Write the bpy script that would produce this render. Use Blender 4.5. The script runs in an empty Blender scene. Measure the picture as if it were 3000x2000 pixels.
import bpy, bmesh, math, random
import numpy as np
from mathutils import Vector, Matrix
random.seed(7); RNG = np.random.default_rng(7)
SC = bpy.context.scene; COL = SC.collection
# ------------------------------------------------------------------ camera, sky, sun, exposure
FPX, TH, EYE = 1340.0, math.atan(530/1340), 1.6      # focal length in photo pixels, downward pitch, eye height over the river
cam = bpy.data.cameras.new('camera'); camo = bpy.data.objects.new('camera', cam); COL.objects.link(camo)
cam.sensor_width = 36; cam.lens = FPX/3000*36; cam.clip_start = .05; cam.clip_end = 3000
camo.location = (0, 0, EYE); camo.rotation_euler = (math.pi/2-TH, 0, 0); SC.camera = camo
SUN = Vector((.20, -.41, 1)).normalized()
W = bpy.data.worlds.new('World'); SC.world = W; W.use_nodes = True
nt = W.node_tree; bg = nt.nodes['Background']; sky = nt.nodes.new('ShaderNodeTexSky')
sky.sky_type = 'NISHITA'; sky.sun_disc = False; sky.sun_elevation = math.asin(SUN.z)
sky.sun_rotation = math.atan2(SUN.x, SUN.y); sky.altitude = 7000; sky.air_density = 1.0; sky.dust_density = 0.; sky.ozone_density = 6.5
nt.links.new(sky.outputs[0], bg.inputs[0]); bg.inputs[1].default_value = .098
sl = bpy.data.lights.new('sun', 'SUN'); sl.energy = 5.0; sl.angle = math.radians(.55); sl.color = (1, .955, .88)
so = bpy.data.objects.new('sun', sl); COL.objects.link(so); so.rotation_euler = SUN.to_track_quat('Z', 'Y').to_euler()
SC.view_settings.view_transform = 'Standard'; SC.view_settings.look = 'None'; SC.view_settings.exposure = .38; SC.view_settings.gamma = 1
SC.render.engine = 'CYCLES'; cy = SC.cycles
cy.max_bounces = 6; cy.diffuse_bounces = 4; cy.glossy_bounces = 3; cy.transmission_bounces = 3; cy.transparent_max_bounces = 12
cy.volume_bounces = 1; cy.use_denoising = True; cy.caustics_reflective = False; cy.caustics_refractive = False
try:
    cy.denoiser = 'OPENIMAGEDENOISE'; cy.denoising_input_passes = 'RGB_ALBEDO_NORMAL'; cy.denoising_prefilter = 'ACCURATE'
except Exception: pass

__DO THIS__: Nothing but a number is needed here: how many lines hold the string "render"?

__RESULT FOR THIS EXERCISE__: 2